“Golden Slippers” — full title “Oh Dem Golden Slippers” — was composed in 1879 by James A. Bland (1854–1911), an African American songwriter born in Flushing, New York, who became one of the most prolific composers of the minstrel-show era. Bland also wrote “Carry Me Back to Old Virginny” (later adopted as Virginia’s state song) and “In the Evening by the Moonlight.” “Golden Slippers” was originally a gospel-inflected song about the afterlife — the golden slippers are what the righteous wear when they meet in heaven — but the driving G-major melody crossed into the secular fiddle and dance repertoire almost immediately, the 6/8-inflected feel of the original translating naturally into a breakdown format.
By the early 20th century the vocal song had largely receded and the fiddle tune had taken on a life of its own, becoming a regular entry in fiddle contests and a staple of Southern string-band recording in the 1920s and 1930s.

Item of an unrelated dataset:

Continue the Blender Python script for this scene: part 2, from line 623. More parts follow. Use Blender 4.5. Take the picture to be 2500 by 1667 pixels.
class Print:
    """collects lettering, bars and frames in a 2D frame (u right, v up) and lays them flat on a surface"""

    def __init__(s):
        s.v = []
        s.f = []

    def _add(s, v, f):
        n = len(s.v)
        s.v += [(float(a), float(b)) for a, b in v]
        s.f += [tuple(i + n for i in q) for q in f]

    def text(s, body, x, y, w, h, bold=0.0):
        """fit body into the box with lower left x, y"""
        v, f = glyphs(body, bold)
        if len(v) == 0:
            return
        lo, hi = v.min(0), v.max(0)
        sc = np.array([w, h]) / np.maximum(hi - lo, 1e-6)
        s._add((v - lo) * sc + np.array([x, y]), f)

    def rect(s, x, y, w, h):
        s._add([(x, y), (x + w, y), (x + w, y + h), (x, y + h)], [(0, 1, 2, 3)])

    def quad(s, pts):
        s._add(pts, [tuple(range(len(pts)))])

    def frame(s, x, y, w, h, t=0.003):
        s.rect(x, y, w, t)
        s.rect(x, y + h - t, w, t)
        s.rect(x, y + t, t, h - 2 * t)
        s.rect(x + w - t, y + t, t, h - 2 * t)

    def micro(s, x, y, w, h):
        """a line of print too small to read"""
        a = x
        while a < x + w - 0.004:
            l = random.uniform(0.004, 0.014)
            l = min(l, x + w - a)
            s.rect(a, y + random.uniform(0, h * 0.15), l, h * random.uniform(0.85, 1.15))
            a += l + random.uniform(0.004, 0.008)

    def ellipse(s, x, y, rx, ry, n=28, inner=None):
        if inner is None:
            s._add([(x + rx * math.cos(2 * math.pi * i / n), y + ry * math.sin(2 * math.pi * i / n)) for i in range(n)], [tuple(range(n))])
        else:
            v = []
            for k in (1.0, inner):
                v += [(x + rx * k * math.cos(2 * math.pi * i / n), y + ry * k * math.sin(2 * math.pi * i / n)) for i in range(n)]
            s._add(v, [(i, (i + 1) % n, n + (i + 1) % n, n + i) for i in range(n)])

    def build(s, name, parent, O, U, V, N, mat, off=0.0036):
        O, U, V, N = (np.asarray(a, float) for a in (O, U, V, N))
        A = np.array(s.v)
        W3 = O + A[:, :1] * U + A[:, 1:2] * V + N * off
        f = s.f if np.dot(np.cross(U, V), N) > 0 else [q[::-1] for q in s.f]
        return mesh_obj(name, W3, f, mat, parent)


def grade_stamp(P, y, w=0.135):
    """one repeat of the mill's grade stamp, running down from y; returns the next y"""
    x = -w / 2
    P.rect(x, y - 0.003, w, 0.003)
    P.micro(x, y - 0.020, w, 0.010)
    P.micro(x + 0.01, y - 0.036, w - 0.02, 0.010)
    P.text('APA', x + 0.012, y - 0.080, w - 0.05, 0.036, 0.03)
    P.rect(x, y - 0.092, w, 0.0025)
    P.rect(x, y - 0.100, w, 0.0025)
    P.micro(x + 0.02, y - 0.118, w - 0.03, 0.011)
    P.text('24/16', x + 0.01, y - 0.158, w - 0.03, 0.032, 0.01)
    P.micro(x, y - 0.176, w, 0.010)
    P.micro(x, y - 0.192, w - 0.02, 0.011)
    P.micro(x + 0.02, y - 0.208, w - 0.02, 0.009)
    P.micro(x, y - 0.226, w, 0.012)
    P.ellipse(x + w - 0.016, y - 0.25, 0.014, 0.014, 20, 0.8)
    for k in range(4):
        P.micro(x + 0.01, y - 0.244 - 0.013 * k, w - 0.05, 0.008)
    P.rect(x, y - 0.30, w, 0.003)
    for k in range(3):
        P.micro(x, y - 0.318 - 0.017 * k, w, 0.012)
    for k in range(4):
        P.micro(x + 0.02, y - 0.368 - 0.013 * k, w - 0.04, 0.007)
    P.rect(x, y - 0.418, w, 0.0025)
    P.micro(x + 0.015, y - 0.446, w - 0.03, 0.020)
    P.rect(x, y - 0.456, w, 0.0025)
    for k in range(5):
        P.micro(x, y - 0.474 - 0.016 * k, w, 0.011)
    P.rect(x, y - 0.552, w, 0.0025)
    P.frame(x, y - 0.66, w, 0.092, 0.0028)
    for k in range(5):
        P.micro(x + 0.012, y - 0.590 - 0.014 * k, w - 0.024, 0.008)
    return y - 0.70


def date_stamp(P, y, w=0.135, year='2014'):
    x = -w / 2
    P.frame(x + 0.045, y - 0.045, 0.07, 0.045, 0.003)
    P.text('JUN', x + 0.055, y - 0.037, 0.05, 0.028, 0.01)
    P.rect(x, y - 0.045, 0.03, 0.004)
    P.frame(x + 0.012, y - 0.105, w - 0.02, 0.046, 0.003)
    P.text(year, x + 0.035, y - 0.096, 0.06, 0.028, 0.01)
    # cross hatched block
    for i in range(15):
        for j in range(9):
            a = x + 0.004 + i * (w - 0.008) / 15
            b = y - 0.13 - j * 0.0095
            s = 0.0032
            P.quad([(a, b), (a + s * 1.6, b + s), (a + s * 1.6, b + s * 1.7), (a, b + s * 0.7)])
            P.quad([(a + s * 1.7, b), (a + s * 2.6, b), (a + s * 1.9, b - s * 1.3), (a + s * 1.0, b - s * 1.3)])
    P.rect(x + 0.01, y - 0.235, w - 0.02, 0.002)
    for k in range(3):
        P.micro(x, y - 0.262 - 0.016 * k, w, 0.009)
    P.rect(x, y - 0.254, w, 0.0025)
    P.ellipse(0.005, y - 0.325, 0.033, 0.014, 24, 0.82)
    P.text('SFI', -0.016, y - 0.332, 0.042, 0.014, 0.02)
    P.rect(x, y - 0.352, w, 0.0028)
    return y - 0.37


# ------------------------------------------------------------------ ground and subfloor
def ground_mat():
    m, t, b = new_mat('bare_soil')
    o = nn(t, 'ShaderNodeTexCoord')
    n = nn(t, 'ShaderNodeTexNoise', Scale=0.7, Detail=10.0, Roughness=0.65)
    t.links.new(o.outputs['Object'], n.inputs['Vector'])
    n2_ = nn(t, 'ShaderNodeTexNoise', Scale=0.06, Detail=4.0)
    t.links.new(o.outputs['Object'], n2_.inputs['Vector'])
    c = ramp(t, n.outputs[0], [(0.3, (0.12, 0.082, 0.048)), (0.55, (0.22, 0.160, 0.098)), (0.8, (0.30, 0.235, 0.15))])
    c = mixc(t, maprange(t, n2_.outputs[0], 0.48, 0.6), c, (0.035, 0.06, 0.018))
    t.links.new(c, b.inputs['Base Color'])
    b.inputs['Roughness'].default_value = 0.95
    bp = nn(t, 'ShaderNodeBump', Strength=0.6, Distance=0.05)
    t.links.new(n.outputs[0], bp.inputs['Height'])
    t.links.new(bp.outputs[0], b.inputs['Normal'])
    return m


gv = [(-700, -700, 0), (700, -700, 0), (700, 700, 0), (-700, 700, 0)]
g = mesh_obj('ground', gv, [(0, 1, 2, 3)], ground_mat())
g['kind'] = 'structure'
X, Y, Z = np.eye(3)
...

Country and old-time musicians who recorded it often had no knowledge of Bland’s authorship or the original gospel context; the tune had traveled far enough that its Black Tin Pan Alley roots were invisible at the folk level.

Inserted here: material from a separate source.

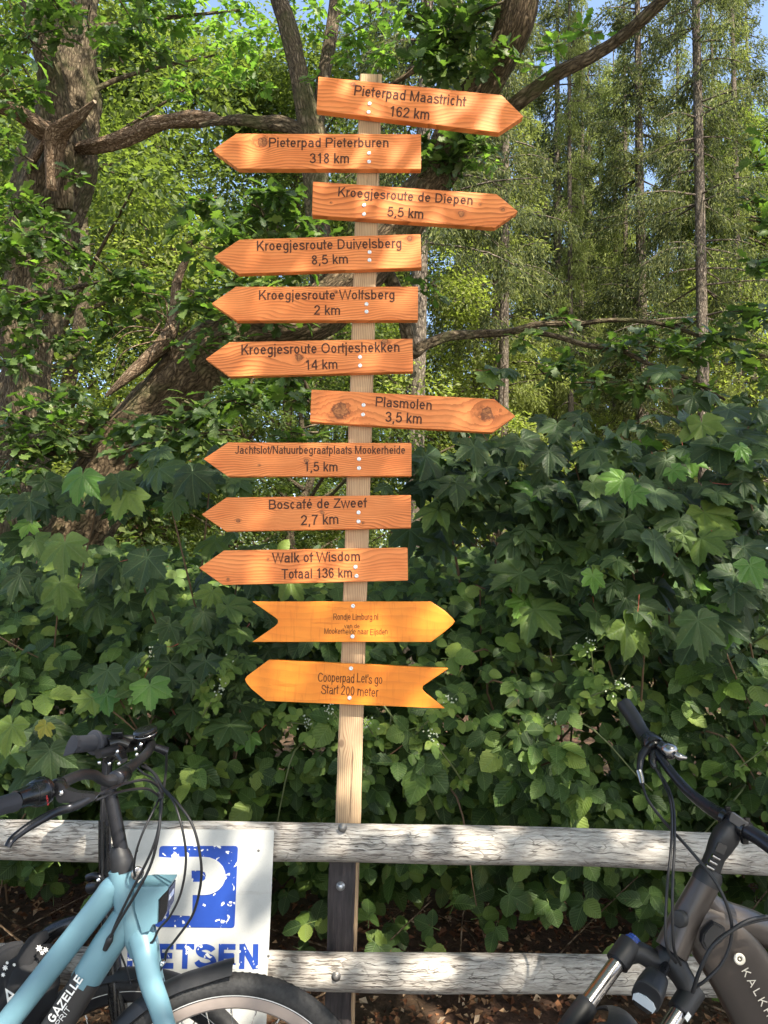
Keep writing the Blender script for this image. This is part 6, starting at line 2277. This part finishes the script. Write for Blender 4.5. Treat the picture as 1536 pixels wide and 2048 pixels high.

The featured recording is Butch Baldassari’s from Knee Deep in Bluegrass: The Acutab Sessions (2000). Baldassari — Nashville-based mandolinist, educator, and co-founder of the Nashville Bluegrass Band — performs the tune as a driving G-major instrumental, a treatment that reflects how fully Bland’s 1879 minstrel composition had been absorbed into the Appalachian-descended tradition it technically predates.